According to Eurostat’s flash estimate, euro area annual HICP inflation was 1.4% in May, following 1.9% in April and 1.5% in March. As expected, the recent volatility in inflation rates was mainly due to energy prices and temporary increases in services prices over the Easter period. Looking ahead, on the basis of current futures prices for oil, headline inflation is likely to remain around current levels in the coming months. At the same time, measures of underlying inflation remain low and have yet to show convincing signs of a pick-up, as unutilised resources are still weighing on domestic price and wage formation. Underlying inflation is expected to rise only gradually over the medium term, supported by our monetary policy measures, the continuing economic expansion and the corresponding gradual absorption of economic slack.

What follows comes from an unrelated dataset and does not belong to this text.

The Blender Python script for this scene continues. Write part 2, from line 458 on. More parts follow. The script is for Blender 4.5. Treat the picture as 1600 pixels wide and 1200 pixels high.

This assessment is also broadly reflected in the June 2017 Eurosystem staff macroeconomic projections for the euro area, which foresee annual HICP inflation at 1.5% in 2017, 1.3% in 2018 and 1.6% in 2019. By comparison with the March 2017 ECB staff macroeconomic projections, the outlook for headline HICP inflation has been revised downwards, mainly reflecting lower oil prices. 

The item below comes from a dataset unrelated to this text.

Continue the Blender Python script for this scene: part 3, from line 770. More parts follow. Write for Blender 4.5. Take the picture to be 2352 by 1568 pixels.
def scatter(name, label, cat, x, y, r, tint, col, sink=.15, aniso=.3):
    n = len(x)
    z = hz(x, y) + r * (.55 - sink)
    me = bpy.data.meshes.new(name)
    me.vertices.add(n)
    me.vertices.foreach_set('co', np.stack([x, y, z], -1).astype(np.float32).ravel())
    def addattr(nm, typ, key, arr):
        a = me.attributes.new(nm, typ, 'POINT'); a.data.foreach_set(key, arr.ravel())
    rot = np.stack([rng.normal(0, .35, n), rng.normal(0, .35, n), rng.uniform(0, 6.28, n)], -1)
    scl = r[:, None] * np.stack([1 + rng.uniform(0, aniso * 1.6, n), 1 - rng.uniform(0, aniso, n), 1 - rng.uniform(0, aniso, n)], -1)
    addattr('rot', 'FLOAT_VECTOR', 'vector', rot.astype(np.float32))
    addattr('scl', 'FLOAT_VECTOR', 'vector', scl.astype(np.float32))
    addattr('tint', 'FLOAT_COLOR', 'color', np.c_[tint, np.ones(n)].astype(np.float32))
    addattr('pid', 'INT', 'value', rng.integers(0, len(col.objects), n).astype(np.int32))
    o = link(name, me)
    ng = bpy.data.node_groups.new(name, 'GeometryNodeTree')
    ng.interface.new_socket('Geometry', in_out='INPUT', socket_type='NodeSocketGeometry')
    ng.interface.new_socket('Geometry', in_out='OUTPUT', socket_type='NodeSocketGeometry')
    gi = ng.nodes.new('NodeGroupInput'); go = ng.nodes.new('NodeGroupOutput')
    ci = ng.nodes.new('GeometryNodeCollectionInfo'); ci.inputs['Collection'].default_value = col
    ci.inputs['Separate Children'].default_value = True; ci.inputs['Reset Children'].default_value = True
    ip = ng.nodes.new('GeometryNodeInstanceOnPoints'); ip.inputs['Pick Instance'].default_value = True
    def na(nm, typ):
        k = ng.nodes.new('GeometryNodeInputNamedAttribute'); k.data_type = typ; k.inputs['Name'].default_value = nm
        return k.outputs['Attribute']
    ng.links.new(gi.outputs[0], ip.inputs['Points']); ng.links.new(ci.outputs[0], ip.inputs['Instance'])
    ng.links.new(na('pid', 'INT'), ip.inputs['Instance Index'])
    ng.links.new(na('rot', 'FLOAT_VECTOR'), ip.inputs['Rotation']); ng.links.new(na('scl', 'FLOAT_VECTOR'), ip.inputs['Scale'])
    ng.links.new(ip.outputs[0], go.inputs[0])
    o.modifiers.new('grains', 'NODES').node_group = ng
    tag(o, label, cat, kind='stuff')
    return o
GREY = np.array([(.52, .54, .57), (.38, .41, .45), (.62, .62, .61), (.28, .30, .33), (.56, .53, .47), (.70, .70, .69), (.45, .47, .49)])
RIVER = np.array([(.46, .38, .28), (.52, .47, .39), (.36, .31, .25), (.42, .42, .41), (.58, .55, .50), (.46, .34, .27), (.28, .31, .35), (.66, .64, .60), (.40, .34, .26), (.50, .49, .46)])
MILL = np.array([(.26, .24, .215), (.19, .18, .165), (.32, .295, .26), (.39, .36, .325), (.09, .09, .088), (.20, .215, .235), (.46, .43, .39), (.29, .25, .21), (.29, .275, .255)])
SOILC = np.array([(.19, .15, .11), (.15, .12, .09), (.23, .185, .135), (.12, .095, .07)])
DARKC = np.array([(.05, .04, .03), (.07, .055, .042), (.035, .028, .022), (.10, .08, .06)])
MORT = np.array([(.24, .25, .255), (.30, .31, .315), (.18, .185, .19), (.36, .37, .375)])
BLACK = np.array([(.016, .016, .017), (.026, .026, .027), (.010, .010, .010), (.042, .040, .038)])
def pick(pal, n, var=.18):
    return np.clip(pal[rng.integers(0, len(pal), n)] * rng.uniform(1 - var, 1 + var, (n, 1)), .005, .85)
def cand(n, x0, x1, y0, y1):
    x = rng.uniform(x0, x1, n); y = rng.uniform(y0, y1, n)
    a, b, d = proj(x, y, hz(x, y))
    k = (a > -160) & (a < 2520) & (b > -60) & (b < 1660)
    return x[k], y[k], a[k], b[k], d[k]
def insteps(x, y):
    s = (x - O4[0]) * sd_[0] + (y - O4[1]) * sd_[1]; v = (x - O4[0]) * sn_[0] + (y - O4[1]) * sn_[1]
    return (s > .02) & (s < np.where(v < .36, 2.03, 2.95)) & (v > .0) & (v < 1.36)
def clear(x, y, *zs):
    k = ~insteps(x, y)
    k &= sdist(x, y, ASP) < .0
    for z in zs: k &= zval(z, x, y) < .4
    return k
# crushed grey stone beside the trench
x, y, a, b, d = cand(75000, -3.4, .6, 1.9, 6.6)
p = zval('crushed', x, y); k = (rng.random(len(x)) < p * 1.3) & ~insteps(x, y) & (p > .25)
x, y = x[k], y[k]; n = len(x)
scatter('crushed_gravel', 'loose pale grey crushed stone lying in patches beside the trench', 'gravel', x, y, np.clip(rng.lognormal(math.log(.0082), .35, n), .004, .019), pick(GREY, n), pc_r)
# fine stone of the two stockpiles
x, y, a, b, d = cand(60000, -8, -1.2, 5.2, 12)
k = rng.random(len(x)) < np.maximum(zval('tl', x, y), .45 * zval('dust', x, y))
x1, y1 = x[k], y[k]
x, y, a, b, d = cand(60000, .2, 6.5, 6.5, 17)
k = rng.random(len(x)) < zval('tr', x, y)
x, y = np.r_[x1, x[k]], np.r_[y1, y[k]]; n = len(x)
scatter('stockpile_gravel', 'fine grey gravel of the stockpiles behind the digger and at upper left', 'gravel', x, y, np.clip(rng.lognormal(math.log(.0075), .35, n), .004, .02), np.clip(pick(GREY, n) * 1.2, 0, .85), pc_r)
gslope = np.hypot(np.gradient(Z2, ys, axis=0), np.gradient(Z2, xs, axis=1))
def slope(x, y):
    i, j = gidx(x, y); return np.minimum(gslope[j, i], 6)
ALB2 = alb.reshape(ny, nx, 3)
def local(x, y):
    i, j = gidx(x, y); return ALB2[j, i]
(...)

Turning to the monetary analysis, broad money (M3) continues to expand at a robust pace, with an annual rate of growth of 4.9% in April 2017, after 5.3% in March. As in previous months, annual growth in M3 was mainly supported by its most liquid components, with the narrow monetary aggregate M1 expanding at an annual rate of 9.2% in April 2017, after 9.1% in March. 
The recovery in loan growth to the private sector observed since the beginning of 2014 is proceeding. The annual growth rate of loans to non-financial corporations increased to 2.4% in April 2017, from 2.3% in the previous month, while the annual growth rate of loans to households remained stable at 2.4% in April. The pass-through of the monetary policy measures put in place since June 2014 continues to significantly support borrowing conditions for firms and households, access to financing, notably for small and medium-sized enterprises, and, hence, credit flows across the euro area.
To sum up, a cross-check of the outcome of the economic analysis with the signals coming from the monetary analysis confirmed the need for a continued very substantial degree of monetary accommodation to secure a sustained return of inflation rates towards levels that are below, but close to, 2%.
In order to reap the full benefits from our monetary policy measures, other policy areas must contribute much more decisively to strengthening economic growth. The implementation of structural reforms needs to be substantially stepped up to increase resilience, reduce structural unemployment and boost productivity and potential output growth. Regarding fiscal policies, all countries would benefit from intensifying efforts towards achieving a more growth-friendly composition of public finances. A full, transparent and consistent implementation of the Stability and Growth Pact and of the macroeconomic imbalances procedure over time and across countries remains essential to bolster the resilience of the euro area economy. 
We are now at your disposal for questions."